Thinking about who could qualify for writing this book I would imagine someone from Live Journal or Omniti could easily write this book. I have from a certain degree not had to scale a perl application in ages, but I tend to have to scale PHP ones which I've designed.
The problem with sites gaining in popularity is that they get increased traffic and they require more CPU time. So throwing in more hardware all the time to make the site scale to many may look like the solution to their problem.
Profiling your code can also help. Then you can optimise your SQL queries, cache content, etc.
Looking back at various projects which I've designed only one of them required having a replicated database setups for doing queries to search the database.
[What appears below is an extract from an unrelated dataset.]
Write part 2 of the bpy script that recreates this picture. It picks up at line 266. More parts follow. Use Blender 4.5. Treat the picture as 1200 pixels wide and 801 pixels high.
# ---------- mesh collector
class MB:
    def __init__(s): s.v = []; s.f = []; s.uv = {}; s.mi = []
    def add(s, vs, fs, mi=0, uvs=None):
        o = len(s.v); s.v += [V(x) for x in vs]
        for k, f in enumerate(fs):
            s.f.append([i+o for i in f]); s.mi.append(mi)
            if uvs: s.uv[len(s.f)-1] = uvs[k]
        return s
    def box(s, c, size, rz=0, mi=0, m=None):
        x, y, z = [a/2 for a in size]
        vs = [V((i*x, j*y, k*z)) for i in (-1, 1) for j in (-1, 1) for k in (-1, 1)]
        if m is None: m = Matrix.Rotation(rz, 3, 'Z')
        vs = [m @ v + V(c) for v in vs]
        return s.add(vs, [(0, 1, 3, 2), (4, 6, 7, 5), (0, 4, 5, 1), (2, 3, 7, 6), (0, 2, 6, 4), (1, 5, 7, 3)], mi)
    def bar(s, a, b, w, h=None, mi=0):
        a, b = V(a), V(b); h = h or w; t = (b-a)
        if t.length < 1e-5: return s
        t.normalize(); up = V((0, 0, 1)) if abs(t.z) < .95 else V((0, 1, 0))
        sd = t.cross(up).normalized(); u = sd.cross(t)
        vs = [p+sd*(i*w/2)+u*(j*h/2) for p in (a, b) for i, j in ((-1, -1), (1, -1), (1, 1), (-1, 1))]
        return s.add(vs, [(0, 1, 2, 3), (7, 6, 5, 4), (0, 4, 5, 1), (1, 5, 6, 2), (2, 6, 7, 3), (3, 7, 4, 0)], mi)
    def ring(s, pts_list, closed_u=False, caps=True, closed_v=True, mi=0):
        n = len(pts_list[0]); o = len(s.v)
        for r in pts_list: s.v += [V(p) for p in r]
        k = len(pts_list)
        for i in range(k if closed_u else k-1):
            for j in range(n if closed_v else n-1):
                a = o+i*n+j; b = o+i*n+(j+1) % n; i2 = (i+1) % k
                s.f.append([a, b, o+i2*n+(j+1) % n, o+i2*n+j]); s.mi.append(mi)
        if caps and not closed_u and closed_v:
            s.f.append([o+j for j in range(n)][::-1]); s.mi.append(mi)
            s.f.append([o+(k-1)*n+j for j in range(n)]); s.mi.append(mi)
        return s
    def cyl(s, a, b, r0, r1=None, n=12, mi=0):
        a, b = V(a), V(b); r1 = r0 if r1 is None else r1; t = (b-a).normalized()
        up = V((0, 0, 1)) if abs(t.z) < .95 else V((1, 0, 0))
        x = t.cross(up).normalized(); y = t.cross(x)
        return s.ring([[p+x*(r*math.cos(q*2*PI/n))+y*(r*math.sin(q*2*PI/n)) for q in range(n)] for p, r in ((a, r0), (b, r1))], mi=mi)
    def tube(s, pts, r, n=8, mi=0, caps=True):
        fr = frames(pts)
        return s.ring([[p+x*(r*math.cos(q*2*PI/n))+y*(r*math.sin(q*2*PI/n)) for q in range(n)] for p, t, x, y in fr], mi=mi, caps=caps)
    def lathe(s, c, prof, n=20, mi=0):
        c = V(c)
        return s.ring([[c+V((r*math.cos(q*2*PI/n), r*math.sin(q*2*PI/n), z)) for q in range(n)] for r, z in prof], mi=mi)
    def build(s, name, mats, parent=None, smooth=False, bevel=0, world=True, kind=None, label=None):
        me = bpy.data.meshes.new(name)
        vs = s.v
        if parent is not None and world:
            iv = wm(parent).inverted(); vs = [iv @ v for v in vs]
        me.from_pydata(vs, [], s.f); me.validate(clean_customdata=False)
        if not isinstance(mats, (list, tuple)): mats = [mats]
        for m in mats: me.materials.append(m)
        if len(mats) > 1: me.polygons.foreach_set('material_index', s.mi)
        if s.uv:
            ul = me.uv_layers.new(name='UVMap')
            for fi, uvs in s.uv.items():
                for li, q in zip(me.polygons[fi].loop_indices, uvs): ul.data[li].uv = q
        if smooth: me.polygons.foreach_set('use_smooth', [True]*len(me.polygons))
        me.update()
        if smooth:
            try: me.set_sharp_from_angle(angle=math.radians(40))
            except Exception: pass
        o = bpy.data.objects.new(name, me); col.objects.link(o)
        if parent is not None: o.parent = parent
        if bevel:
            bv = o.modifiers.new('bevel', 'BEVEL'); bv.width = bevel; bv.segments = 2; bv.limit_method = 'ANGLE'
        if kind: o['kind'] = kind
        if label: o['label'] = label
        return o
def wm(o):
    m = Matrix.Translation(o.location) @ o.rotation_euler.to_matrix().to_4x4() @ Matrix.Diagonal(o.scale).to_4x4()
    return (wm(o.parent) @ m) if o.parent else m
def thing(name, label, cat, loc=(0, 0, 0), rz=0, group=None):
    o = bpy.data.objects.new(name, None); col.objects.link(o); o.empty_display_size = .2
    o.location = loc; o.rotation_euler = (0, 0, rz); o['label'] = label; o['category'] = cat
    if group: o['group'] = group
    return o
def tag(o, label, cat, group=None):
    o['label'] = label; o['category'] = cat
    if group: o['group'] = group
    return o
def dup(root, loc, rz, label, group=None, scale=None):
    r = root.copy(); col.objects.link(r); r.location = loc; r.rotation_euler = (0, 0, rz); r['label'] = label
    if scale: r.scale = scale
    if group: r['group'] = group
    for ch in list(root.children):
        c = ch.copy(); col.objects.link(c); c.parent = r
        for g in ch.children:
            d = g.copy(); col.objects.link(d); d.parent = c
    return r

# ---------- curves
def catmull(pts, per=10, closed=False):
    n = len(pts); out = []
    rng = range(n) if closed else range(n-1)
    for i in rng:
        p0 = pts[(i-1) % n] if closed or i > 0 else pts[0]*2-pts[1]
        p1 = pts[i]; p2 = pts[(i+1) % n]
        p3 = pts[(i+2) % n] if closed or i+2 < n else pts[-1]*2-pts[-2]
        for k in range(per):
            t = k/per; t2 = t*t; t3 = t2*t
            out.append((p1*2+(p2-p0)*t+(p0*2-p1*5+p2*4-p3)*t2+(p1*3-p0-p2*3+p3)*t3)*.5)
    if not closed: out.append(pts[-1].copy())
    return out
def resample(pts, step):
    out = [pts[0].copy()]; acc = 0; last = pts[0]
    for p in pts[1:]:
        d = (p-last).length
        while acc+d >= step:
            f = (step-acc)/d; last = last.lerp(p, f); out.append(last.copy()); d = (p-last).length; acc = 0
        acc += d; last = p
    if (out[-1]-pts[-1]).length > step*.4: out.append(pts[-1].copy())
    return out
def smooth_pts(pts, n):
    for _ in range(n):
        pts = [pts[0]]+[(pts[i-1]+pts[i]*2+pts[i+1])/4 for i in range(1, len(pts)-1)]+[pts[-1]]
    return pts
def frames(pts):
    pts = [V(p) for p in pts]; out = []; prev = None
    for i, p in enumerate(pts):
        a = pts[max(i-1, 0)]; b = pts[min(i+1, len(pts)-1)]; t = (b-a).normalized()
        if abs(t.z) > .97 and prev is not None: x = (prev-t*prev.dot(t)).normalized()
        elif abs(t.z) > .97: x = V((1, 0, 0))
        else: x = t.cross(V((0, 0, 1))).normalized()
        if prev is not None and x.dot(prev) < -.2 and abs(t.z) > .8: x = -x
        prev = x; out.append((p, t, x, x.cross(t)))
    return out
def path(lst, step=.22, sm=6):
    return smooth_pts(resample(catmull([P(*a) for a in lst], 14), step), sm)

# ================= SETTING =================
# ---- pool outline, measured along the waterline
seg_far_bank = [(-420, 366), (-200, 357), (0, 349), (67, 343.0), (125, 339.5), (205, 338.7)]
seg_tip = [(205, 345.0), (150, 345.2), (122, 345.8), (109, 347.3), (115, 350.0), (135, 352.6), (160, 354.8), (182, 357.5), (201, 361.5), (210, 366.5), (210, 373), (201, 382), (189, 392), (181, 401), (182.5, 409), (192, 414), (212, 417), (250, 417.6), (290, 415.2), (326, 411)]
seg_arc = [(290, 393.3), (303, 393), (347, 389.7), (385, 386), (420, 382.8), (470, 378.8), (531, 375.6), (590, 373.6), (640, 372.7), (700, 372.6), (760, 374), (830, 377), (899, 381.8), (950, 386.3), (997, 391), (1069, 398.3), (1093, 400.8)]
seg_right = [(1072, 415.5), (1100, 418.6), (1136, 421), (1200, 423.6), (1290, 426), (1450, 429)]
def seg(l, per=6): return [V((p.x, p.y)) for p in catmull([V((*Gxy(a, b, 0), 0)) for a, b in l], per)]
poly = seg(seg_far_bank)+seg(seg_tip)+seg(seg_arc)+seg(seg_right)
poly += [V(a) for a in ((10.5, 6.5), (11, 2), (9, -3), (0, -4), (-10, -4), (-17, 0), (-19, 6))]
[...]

All fulltext searches where ofset to the slave database server which happened to be much faster at dealing with fulltext searches.
Then you get opcode caches for PHP such as the Zend Performance Suite which does content acceleration. There are other free content accelerators for PHP which can be used, but most companies would want to use Zend's as it is a commercially supported product.
Then you can tune your hardware to see how much more performance you can get out of it. Add more RAM (we had 128Mb's of RAM in the server and upgraded the box to 512Mb) which also helps.
Tame the Apache HTTP Server. Reverse proxy infront of the servers or use LSNAT so that the boxes behind the firewall are like 10.0.0.2, 10.0.0.3, 10.0.0.4 and randomly gets the requests sent to them.
Rsync is very useful for replicating data across the network. MogileFS looks good if it can work under FreeBSD, but FreeBSD's NFS implementation does work whereas the NFS implementation under Linux does not work well.
I think that it is important for others to learn from our mistakes as Brad has said before rather than they make the same mistakes, which I think could in the long run save them losts of time and money. One thing I would have liked to have known what I know today when I was starting to write an application. I suppose I was lucky to rewrite a similar application and figure out as I was going along, but a book would have helped.
Also one needs to look at various things when coding. A lot of people suggest that one should not being using database abstraction layers or that we need to form our own opinion about using them.
Then we get template engine such as Smarty which enables us to remove HTML code out of the PHP code and have seperate template files, which I like and is one of the reasons why I use Smarty. No longer do web designers break my PHP code when they edit, they just edit the template files, and learn a simple easy to use template language.